» **Challenge**
Quote from the first line below through the line that contains "# A parked silver", both included, and leave the pictures out.

» **Supplied data**
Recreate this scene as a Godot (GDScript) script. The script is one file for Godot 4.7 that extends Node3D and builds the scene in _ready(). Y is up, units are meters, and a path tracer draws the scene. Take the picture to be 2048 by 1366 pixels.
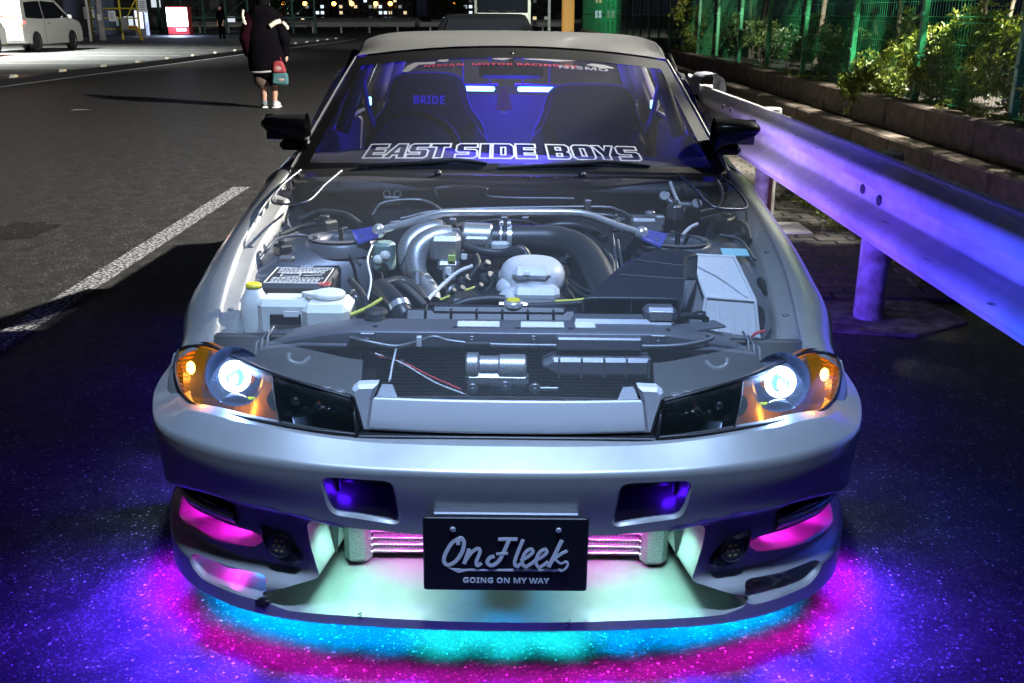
extends Node3D
# A parked silver saloon at night with violet lights under it and its bonnet seen through, beside a guard rail.

class Geo:
	# collects triangles with normals; commit() makes one named mesh of them
	var v := PackedVector3Array()
	var n := PackedVector3Array()
	var u := PackedVector2Array()
	var c := PackedColorArray()
	var tint := Color.WHITE
	func tri(p: Vector3, q: Vector3, r: Vector3, a: Vector3, b: Vector3, d: Vector3, ua := Vector2.ZERO, ub := Vector2.ZERO, uc := Vector2.ZERO) -> void:
		var face := (r - p).cross(q - p)
		if face.length_squared() < 1e-16:
			return
		if face.dot(a + b + d) < 0.0:
			v.append_array([p, r, q]); n.append_array([a, d, b]); u.append_array([ua, uc, ub])
		else:
			v.append_array([p, q, r]); n.append_array([a, b, d]); u.append_array([ua, ub, uc])
		c.append(tint); c.append(tint); c.append(tint)
	func flat(p: Vector3, q: Vector3, r: Vector3, out := Vector3.ZERO) -> void:
		var f := (r - p).cross(q - p).normalized()
		if out != Vector3.ZERO and f.dot(out) < 0.0:
			f = -f
		tri(p, q, r, f, f, f)
	func quad(p: Vector3, q: Vector3, r: Vector3, s: Vector3, out := Vector3.ZERO) -> void:
		flat(p, q, r, out); flat(p, r, s, out)
	func grid(rows: Array, round_u := false, round_v := false, uvs := false) -> void:
		# rows of points, joined smoothly; round_u closes each row, round_v closes the rows
		var m := rows.size()
		var k: int = rows[0].size()
		var nn := []
		for i in m:
			var line := PackedVector3Array()
			for j in k:
				var i0 := i - 1 if i > 0 else (m - 1 if round_v else 0)
				var i1 := i + 1 if i < m - 1 else (0 if round_v else m - 1)
				var j0 := j - 1 if j > 0 else (k - 1 if round_u else 0)
				var j1 := j + 1 if j < k - 1 else (0 if round_u else k - 1)
				var du: Vector3 = rows[i][j1] - rows[i][j0]
				var dv: Vector3 = rows[i1][j] - rows[i0][j]
				if dv.length_squared() < 1e-14:
					dv = rows[mini(i + 1, m - 1)][(j + 1) % k] - rows[maxi(i - 1, 0)][(j + 1) % k]
				if du.length_squared() < 1e-12:
					var ii := i + 1 if i < m / 2 else i - 1
					du = rows[ii][j1] - rows[ii][j0]
				var q := du.cross(dv)
				line.append(q.normalized() if q.length_squared() > 1e-20 else Vector3.UP)
			nn.append(line)
		for i in (m if round_v else m - 1):
			var i2 := (i + 1) % m
			for j in (k if round_u else k - 1):
				var j2 := (j + 1) % k
				var a := Vector2(float(j) / maxi(1, k - 1), float(i) / maxi(1, m - 1))
				var b := Vector2(float(j + 1) / maxi(1, k - 1), float(i + 1) / maxi(1, m - 1))
				tri(rows[i][j], rows[i][j2], rows[i2][j2], nn[i][j], nn[i][j2], nn[i2][j2], a, Vector2(b.x, a.y), b)
				tri(rows[i][j], rows[i2][j2], rows[i2][j], nn[i][j], nn[i2][j2], nn[i2][j], a, b, Vector2(a.x, b.y))
	func box(at: Vector3, size: Vector3, bevel := 0.0, turn := Basis()) -> void:
		var h := size * 0.5
		var e := minf(bevel, minf(h.x, minf(h.y, h.z)) * 0.95)
		var f := func(p: Vector3) -> Vector3: return at + turn * p
		for ax in 3:
			for s in [-1.0, 1.0]:
				var q := []
				for w in [Vector2(-1, -1), Vector2(1, -1), Vector2(1, 1), Vector2(-1, 1)]:
					var p := Vector3.ZERO
					p[ax] = s * h[ax]; p[(ax + 1) % 3] = w.x * (h[(ax + 1) % 3] - e); p[(ax + 2) % 3] = w.y * (h[(ax + 2) % 3] - e)
					q.append(f.call(p))
				var o := Vector3.ZERO
				o[ax] = s
				quad(q[0], q[1], q[2], q[3], turn * o)
		if e > 0.0:
			for ax in 3:
				var b := (ax + 1) % 3
				var d := (ax + 2) % 3
				for s in [-1.0, 1.0]:
					for t in [-1.0, 1.0]:
						var q := []
						for w in [[-1.0, 0], [1.0, 0], [1.0, 1], [-1.0, 1]]:
							var p := Vector3.ZERO
							p[ax] = w[0] * (h[ax] - e)
							p[b] = s * (h[b] - (e if w[1] else 0.0)); p[d] = t * (h[d] - (0.0 if w[1] else e))
							q.append(f.call(p))
						var o := Vector3.ZERO
						o[b] = s; o[d] = t
						quad(q[0], q[1], q[2], q[3], turn * o)
			for sx in [-1.0, 1.0]:
				for sy in [-1.0, 1.0]:
					for sz in [-1.0, 1.0]:
						var s := Vector3(sx, sy, sz)
						flat(f.call(s * Vector3(h.x, h.y - e, h.z - e)), f.call(s * Vector3(h.x - e, h.y, h.z - e)), f.call(s * Vector3(h.x - e, h.y - e, h.z)), turn * s)
	func tube(pts: Array, r, seg := 8, caps := true) -> void:
		# r: one radius or one per point
		var rows := []
		var m := pts.size()
		var side := Vector3.ZERO
		for i in m:
			var d: Vector3 = (pts[mini(i + 1, m - 1)] - pts[maxi(i - 1, 0)]).normalized()
			if side == Vector3.ZERO:
				side = d.cross(Vector3.UP if absf(d.y) < 0.9 else Vector3.RIGHT).normalized()
			side = (side - d * side.dot(d)).normalized()
			var up := d.cross(side)
			var rad: float = r[i] if r is Array else r
			var line := PackedVector3Array()
			for k in seg:
				var a := TAU * k / seg
				line.append(pts[i] + (side * cos(a) + up * sin(a)) * rad)
			rows.append(line)
		grid(rows, true)
		if caps:
			for e in [0, m - 1]:
				var o: Vector3 = (pts[0] - pts[1]) if e == 0 else (pts[m - 1] - pts[m - 2])
				for k in seg:
					flat(pts[e], rows[e][k], rows[e][(k + 1) % seg], o)
	func rod(a: Vector3, b: Vector3, r: float, seg := 8) -> void:
		tube([a, b], r, seg)
	func lathe(profile: Array, at: Transform3D, seg := 20, closed := false) -> void:
		# profile of Vector2(radius, height along the y of at); each Vector2 pair is smooth unless a point is repeated
		var runs := [[]]
		for i in profile.size():
			runs[-1].append(profile[i])
			if i + 1 < profile.size() and profile[i].is_equal_approx(profile[i + 1]):
				runs.append([])
		for run in runs:
			if run.size() < 2:
				continue
			var rows := []
			for p in run:
				var line := PackedVector3Array()
				for k in seg:
					var a := TAU * k / seg
					line.append(at * Vector3(cos(a) * p.x, p.y, sin(a) * p.x))
				rows.append(line)
			grid(rows, true, closed)
	func cyl(a: Vector3, b: Vector3, r: float, seg := 16, bevel := 0.0) -> void:
		var y := (b - a).normalized()
		var x := y.cross(Vector3.UP if absf(y.y) < 0.9 else Vector3.RIGHT).normalized()
		var h := a.distance_to(b)
		var e := minf(bevel, minf(r, h) * 0.4)
		var pr := [Vector2(0, 0), Vector2(r - e, 0), Vector2(r - e, 0), Vector2(r, e), Vector2(r, e), Vector2(r, h - e), Vector2(r, h - e), Vector2(r - e, h), Vector2(r - e, h), Vector2(0, h)]
		lathe(pr, Transform3D(Basis(x, y, x.cross(y)), a), seg)
	func ball(at: Vector3, r: Vector3, seg := 16, rings := 10, turn := Basis(), square := 1.0) -> void:
		var rows := []
		for i in rings + 1:
			var b := PI * (float(i) / rings - 0.5)
			var line := PackedVector3Array()
			for k in seg:
				var a := TAU * k / seg
				var p := Vector3(cos(b) * cos(a), sin(b), cos(b) * sin(a))
				if square != 1.0:
					p = Vector3(signf(p.x) * pow(absf(p.x), square), signf(p.y) * pow(absf(p.y), square), signf(p.z) * pow(absf(p.z), square))
				line.append(at + turn * (p * r))
			rows.append(line)
		grid(rows, true)
	func prism(poly: PackedVector2Array, at: Transform3D, depth: float, bevel := 0.0) -> void:
		# a polygon in the xy of at, from z = 0 (front) to z = -depth, its front edge bevelled
		var front := poly
		if bevel > 0.0:
			var inner := Geometry2D.offset_polygon(poly, -bevel)
			if inner.size() == 1 and inner[0].size() >= 3:
				front = inner[0]
			else:
				bevel = 0.0
		var o := at.basis.z
		var t := Geometry2D.triangulate_polygon(front)
		for i in range(0, t.size(), 3):
			flat(at * Vector3(front[t[i]].x, front[t[i]].y, 0), at * Vector3(front[t[i + 1]].x, front[t[i + 1]].y, 0), at * Vector3(front[t[i + 2]].x, front[t[i + 2]].y, 0), o)
		t = Geometry2D.triangulate_polygon(poly)
		for i in range(0, t.size(), 3):
			flat(at * Vector3(poly[t[i]].x, poly[t[i]].y, -depth), at * Vector3(poly[t[i + 1]].x, poly[t[i + 1]].y, -depth), at * Vector3(poly[t[i + 2]].x, poly[t[i + 2]].y, -depth), -o)
		var m := poly.size()
		var ccw := not Geometry2D.is_polygon_clockwise(poly)
		for i in m:
			var a := poly[i]
			var b := poly[(i + 1) % m]
			var e := b - a
			var side := at.basis * (Vector3(e.y, -e.x, 0) if ccw else Vector3(-e.y, e.x, 0))
			quad(at * Vector3(a.x, a.y, -bevel), at * Vector3(b.x, b.y, -bevel), at * Vector3(b.x, b.y, -depth), at * Vector3(a.x, a.y, -depth), side)
		if bevel > 0.0:
			# bevel strip: nearest inner point for each outer point
			var near := PackedVector2Array()
			for p in poly:
				var best := front[0]
				for q in front:
					if q.distance_squared_to(p) < best.distance_squared_to(p):
						best = q
				near.append(best)
			for i in m:
				var j := (i + 1) % m
				quad(at * Vector3(poly[i].x, poly[i].y, -bevel), at * Vector3(poly[j].x, poly[j].y, -bevel), at * Vector3(near[j].x, near[j].y, 0), at * Vector3(near[i].x, near[i].y, 0), o)
	func patch(f: Callable, lo: Vector2, hi: Vector2, ns: int, nt: int, outline := PackedVector2Array(), holes := []) -> void:
		# the surface f(s, t) over a rectangle, trimmed to an outline, with holes cut out
		var boxes := []
		for h in holes:
			var b := Rect2(h[0], Vector2.ZERO)
			for p in h:
				b = b.expand(p)
			boxes.append(b)
		for i in ns:
			for j in nt:
				var a := Vector2(lerpf(lo.x, hi.x, float(i) / ns), lerpf(lo.y, hi.y, float(j) / nt))
				var b := Vector2(lerpf(lo.x, hi.x, float(i + 1) / ns), lerpf(lo.y, hi.y, float(j + 1) / nt))
				var cell := PackedVector2Array([a, Vector2(b.x, a.y), b, Vector2(a.x, b.y)])
				var todo: Array = [cell]
				if outline.size():
					todo = Geometry2D.intersect_polygons(cell, outline)
				var r := Rect2(a, b - a)
				for k in holes.size():
					if boxes[k].intersects(r):
						var left := []
						for p in todo:
							for q in Geometry2D.clip_polygons(p, holes[k]):
								if not Geometry2D.is_polygon_clockwise(q):
									left.append(q)
						todo = left
				for p in todo:
					face_on(f, p)
	func face_on(f: Callable, p: PackedVector2Array) -> void:
		var t := Geometry2D.triangulate_polygon(p)
		var pts := PackedVector3Array()
		var nn := PackedVector3Array()
		for q in p:
			pts.append(f.call(q.x, q.y))
			nn.append(Geo.normal_of(f, q))
		for k in range(0, t.size(), 3):
			tri(pts[t[k]], pts[t[k + 1]], pts[t[k + 2]], nn[t[k]], nn[t[k + 1]], nn[t[k + 2]], p[t[k]], p[t[k + 1]], p[t[k + 2]])
	static func normal_of(f: Callable, q: Vector2, e := 0.0015) -> Vector3:
		var a: Vector3 = f.call(q.x + e, q.y) - f.call(q.x - e, q.y)
		var b: Vector3 = f.call(q.x, q.y + e) - f.call(q.x, q.y - e)
		return a.cross(b).normalized()
	func rim(f: Callable, poly: PackedVector2Array, inward: Vector3, depth: float, flare := 0.0, lip := 0.004) -> void:
		# the wall of a hole in f, with a rounded lip
		var rows := [PackedVector3Array(), PackedVector3Array(), PackedVector3Array(), PackedVector3Array()]
		var mid := Vector2.ZERO
		for p in poly:
			mid += p / poly.size()
		for p in poly:
			var w: Vector3 = f.call(p.x, p.y)
			var q: Vector2 = p + (mid - p).normalized() * lip
			var w2: Vector3 = f.call(q.x, q.y)
			var e: Vector3 = f.call(p.x + (mid.x - p.x) * flare, p.y + (mid.y - p.y) * flare)
			rows[0].append(w)
			rows[1].append(w.lerp(w2, 0.35) + inward * lip * 0.35)
			rows[2].append(w2 + inward * lip)
			rows[3].append(e + inward * depth)
		grid([rows[0], rows[1], rows[2]], true)
		grid([rows[2], rows[3]], true)
	func add_mesh(m: Mesh, xf: Transform3D, f = null) -> void:
		for s in m.get_surface_count():
			var a := m.surface_get_arrays(s)
			var vv: PackedVector3Array = a[Mesh.ARRAY_VERTEX]
			var ii: PackedInt32Array = a[Mesh.ARRAY_INDEX] if a[Mesh.ARRAY_INDEX] != null else PackedInt32Array(range(vv.size()))
			for k in range(0, ii.size(), 3):
				var p := []
				for e in 3:
					var w := xf * vv[ii[k + e]]
					p.append(f.call(w) if f != null else w)
				flat(p[0], p[1], p[2])
	func mesh(m: Material) -> ArrayMesh:
		var a := []
		a.resize(Mesh.ARRAY_MAX)
		a[Mesh.ARRAY_VERTEX] = v
		a[Mesh.ARRAY_NORMAL] = n
		a[Mesh.ARRAY_TEX_UV] = u
		a[Mesh.ARRAY_COLOR] = c
		var am := ArrayMesh.new()
		am.add_surface_from_arrays(Mesh.PRIMITIVE_TRIANGLES, a)
		am.surface_set_material(0, m)
		return am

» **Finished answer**
Recreate this scene as a Godot (GDScript) script. The script is one file for Godot 4.7 that extends Node3D and builds the scene in _ready(). Y is up, units are meters, and a path tracer draws the scene. Take the picture to be 2048 by 1366 pixels.
extends Node3D
# A parked silver saloon at night with violet lights under it and its bonnet seen through, beside a guard rail.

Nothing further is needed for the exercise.